None of us had eaten very much, and when we returned to Symphony Hall, we still had a few minutes in which to warm up our instruments again. The final auditions were organized along the same lines as the preliminary ones, but this time an accompanist played through out concertos with us, and the canvas curtain had been removed. I looked out into the auditorium and recognized Charles Munch, the conductor of the Boston Symphony, and Richard Burgin, its concertmaster. A number of other people whom I didn't know were scattered throughout the hall.

Again, after all the concertos, came the orchestra passages, and then the eliminations. By late afternoon, there were three of us remaining and although I was encouraged that I was still in the running, I was growing more and more tense as the fulfillment of lifelong dream became a distinct possibility. Time stood still as each of us went to the stage, played, and returned to the room for more waiting. Finally, as I sat at a window watching the dwindling daylight, Mr. Mazzeo came in to make another of his announcements. The moment of decision was here; there were two of us left.

I walked onto the stage once more. I was tired, my head ached, but underneath it all, I felt an "edge," a sense of exhilaration. I looked at the music. It was from the last movement of Beethoven's Ninth Symphony, a poignant countermelody that Beethoven assigns to the bassoon while the cellos and basses are singing their hymn in praise of universal brotherhood. I took a deep breath and felt an inner calmness, a calmness that comes at a crisis after a painful decision has been made. I realized that whatever happened at this final moment in the audition depended on forces beyond my control. All I could do was play my best.
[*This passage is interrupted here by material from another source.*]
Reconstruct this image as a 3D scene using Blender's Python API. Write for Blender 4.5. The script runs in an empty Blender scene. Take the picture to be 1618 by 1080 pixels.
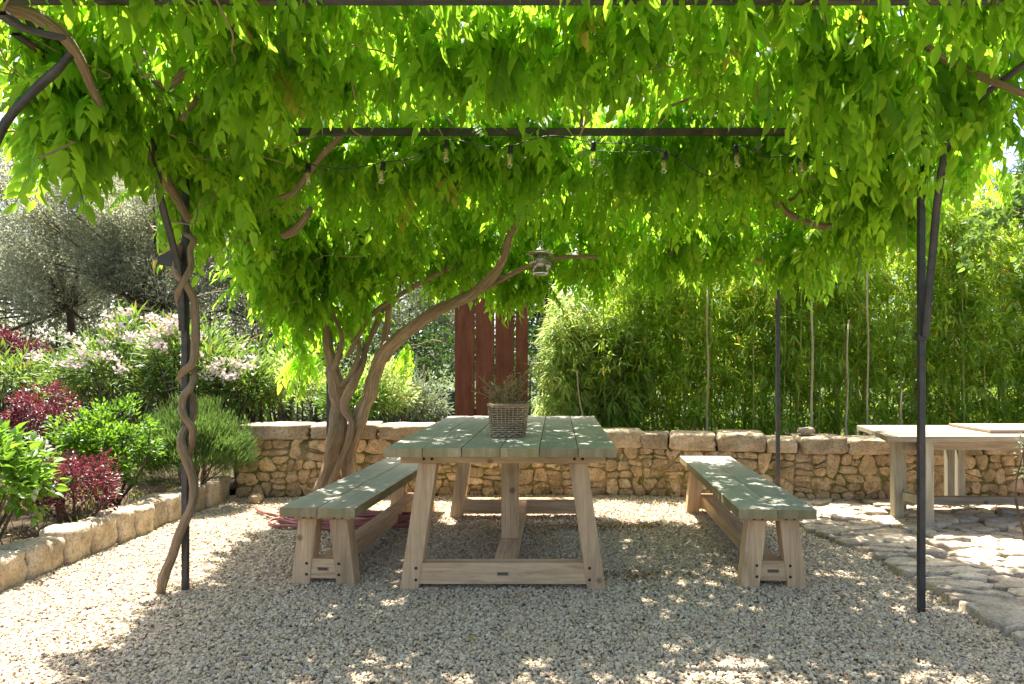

I raised my bassoon to my lips, and everything I knew about bassoon playing, everything I knew about breath control, about tone production, about rhythm and phrasing, I put into Beethoven's little melody. I took a deeper breath and put in all my boyhood dreams, all the hours of painful practice, all the days bent over at the reed table, all the joy of making music that touches one's soul. I put in all the expectations of my teachers, and all my hopes for the future. When I finished playing, I left the stage calmly but emotionally drained. I went back to the room to wait. Before long, Mr. Mazzeo walked in, shook my hand, and said, "Mr. Ruggiero, I'd like to speak to you in my office. " I knew I had made it; I was no longer a number, and the 1:55 had left for Philadelphia without me.

(Matthew Ruggiero, assistant principal bassoon of the Boston Symphony Orchestra and principal bassoon of the Boston Pops, missed the 1:55 to Philadelphia in 1961.)